Medium: | Oil and Collage on Canvas |
Dimensions: | 130 x 160 cm |
After studying at the School of Arts and Crafts in Krefeld and the Arts Academy of Düsseldorf, his annoyance at being expelled from the academy motivated the young painter Maler Markus Lüpertz to finally move to Berlin in 1962. There he soon became a major personality in the local art scene and with other fellow artists of his generation, he established the self-help gallery Großgörschen 35 in 1964, in which the young artists regularly hosted exhibitions and festivals. In the same year, Lüpertz held his first solo exhibition entitled Dithyrambic Painting. The subjects of these early works were the nonsensical, the poetic and the exaggerated, which were torn from the conventional context. Lüpertz has repeatedly focused his attention on the incomprehensible in his painting, always moving between abstraction and objectivity. This approach runs like a thread through the artist’s varied œuvre. His painting is a reflection of its own means: regressing to art history in the form of arguments with various currents or very specific models but also everyday subjects from the immediate present are characteristic of his painting.

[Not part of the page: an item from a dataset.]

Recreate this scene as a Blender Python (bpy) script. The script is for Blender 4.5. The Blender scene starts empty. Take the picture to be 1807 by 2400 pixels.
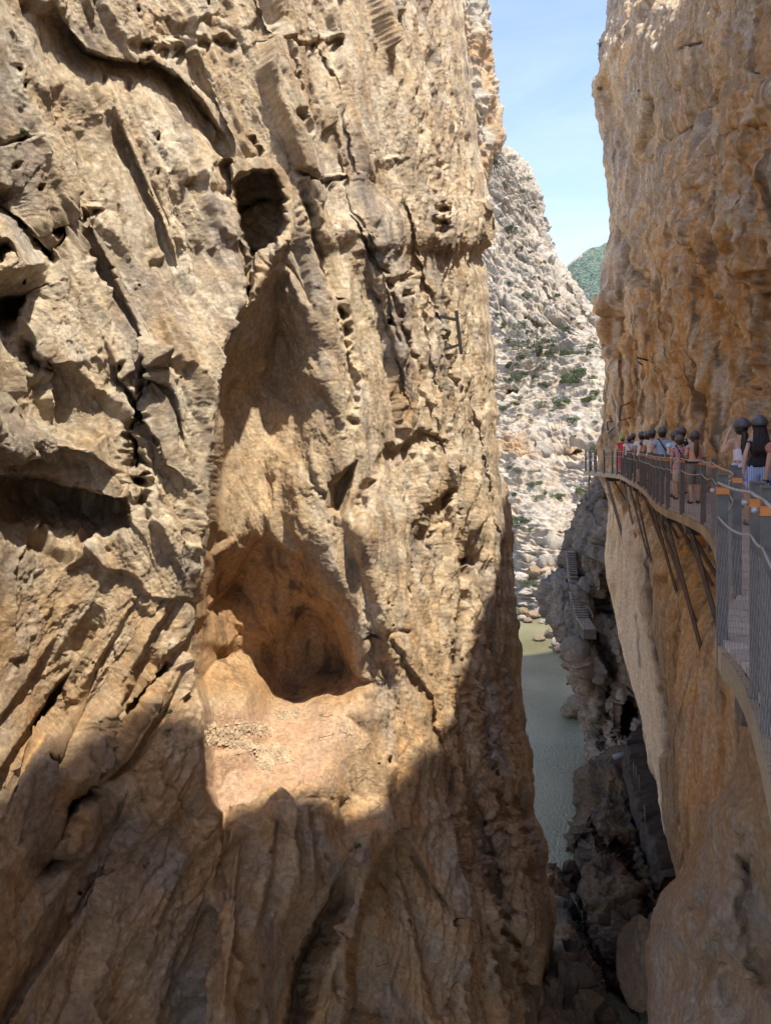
import bpy, bmesh, math, random
import numpy as np
from mathutils import Vector, Matrix
sc = bpy.context.scene
C = sc.collection
rnd = random.Random(7)
F, CX, HZ = 1667.0, 903.5, 1045.0          # photo focal length, centre column, horizon row (photo px)

# ------------------------------------------------------------------ camera, sky, sun, exposure
cam = bpy.data.cameras.new('camera'); camo = bpy.data.objects.new('camera', cam); C.objects.link(camo)
camo.location = (0, 0, 0); camo.rotation_euler = (math.radians(90), 0, 0)
cam.sensor_fit = 'VERTICAL'; cam.sensor_height = 36; cam.lens = F/2400*36
cam.shift_y = -(1200-HZ)/2400; cam.clip_start = .05; cam.clip_end = 20000
sc.camera = camo
SUN = Vector((.50, -.66, 1.0)); SUN.z = math.hypot(.50, .66)*math.tan(math.radians(64)); SUN.normalize()
sl = bpy.data.lights.new('sun', 'SUN'); sl.energy = 3.2; sl.angle = math.radians(.9); sl.color = (1, .94, .84)
so = bpy.data.objects.new('sun', sl); C.objects.link(so); so.rotation_euler = (-SUN).to_track_quat('-Z', 'Y').to_euler()
w = bpy.data.worlds.new('World'); sc.world = w; w.use_nodes = True
nt = w.node_tree; nt.nodes.clear()
sky = nt.nodes.new('ShaderNodeTexSky'); sky.sky_type = 'NISHITA'; sky.sun_disc = False
sky.sun_elevation = math.radians(64); sky.sun_rotation = math.atan2(SUN.x, SUN.y); sky.altitude = 300; sky.dust_density = 1.0; sky.air_density = 1.0; sky.ozone_density = 4.0
bg = nt.nodes.new('ShaderNodeBackground'); bg.inputs[1].default_value = .15
wo = nt.nodes.new('ShaderNodeOutputWorld')
tc = nt.nodes.new('ShaderNodeTexCoord'); mp = nt.nodes.new('ShaderNodeMapping'); mp.inputs['Scale'].default_value = (3.0, 3.0, 9.0); mp.inputs['Rotation'].default_value = (0, .35, .3)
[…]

As such, Lüpertz dealt with German history in his early work and used the symbolic motifs of uniforms, flags and steel helmets to address Germany’s national pathos. In the early 1990s, he created the Parsifal series, which places stencil-like male faces in front of varied backgrounds and shows the great variety in Lüpertz’ painting. At the end of the 1990s, he also turned to landscape painting, putting together painted collages in a picture-in-picture process with abstract lattice structures and other objects in the pictorial space, as they drifted away from each other at the same time. The Reinhard Ernst collection also includes a work from this series, entitled Nach Dürer (after Dürer).
Markus Lüpertz is an independent artist in contemporary painting in the Wiesbaden collection. Often dubbed the “painter prince”, the artist had no qualms about withdrawing his works from the Documenta 6 exhibition in 1977, as he did not agree with the German Pavilion presentation. Despite this, he took part in the subsequent Documenta 7 and the São Paulo Biennale in 1983. He also returned to the Arts Academy of Düsseldorf as a professor in 1986, where he was the rector from 1988 to 2009. Markus Lüpertz lives and works in Berlin, Düsseldorf and Karlsruhe.